In a letter to employees that was released publicly, Stankey acknowledged that the outage, while not nefarious, was frustrating and disappointing.

“While it is not unexpected to encounter challenges as we enhance and expand our network, we have processes and redundancies in place for a reason,” he wrote. “We owe it to our customers and ourselves to do better.”

Stankey also noted that the company is crediting affected accounts with $5, an amount the company said is equal to roughly a day of service.

The network began faltering in the wee hours of Thursday morning, showing customers SOS mode, which only allows emergency phone calls, if any at all. At the height of the outage, more than 60% of customers across states including California, Texas, Florida, and New York experienced the disruption, according to data from Opensignal.

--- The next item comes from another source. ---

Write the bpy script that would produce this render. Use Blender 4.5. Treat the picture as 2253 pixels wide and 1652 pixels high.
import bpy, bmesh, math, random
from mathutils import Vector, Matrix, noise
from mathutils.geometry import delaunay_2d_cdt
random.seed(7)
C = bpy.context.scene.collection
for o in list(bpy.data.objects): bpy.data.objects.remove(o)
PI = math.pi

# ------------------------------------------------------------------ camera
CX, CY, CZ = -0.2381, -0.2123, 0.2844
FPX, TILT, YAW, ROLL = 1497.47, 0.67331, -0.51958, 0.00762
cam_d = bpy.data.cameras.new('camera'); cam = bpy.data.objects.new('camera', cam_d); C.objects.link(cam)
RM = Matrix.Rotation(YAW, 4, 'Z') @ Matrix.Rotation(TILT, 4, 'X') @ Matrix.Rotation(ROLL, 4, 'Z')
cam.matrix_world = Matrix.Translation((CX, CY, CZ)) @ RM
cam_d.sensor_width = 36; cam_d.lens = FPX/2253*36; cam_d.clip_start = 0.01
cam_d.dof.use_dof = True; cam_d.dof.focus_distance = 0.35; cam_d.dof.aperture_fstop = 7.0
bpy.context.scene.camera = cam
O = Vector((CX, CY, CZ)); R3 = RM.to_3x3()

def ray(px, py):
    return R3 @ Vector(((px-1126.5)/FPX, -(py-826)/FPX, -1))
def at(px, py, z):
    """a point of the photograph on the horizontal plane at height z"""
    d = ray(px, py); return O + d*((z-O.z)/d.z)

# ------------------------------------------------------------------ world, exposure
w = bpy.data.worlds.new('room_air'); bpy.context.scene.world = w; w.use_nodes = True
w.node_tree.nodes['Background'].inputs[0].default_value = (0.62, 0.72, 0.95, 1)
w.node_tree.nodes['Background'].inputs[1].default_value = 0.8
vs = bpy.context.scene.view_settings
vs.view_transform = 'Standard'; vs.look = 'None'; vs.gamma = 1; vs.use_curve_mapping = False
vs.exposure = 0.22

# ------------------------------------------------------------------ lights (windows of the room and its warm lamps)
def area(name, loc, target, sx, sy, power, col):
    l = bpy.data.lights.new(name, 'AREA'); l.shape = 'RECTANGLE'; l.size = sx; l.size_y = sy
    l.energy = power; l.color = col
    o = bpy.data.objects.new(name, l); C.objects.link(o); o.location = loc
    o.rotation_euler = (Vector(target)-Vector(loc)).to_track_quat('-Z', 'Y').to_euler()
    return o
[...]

Despite some speculation that AT&T could have fallen victim to a cyberattack, the company said the error was solely an internal one.“Based on our initial review, we believe that [Thursday]’s outage was caused by the application and execution of an incorrect process used as we were expanding our network, not a cyber attack,” according to a “network update” note on AT&T’s website. “We are continuing our assessment of [the] outage to ensure we keep delivering the service that our customers deserve.”

The Federal Communications Commission, which regulates telecom carriers, said Thursday on X that its Public Safety and Homeland Security Bureau was “actively investigating” the outage. A spokesperson declined to comment further as the agency’s probe is ongoing.

A note on AT&T’s website said that the carrier had restored service to everyone affected by around 3pm ET.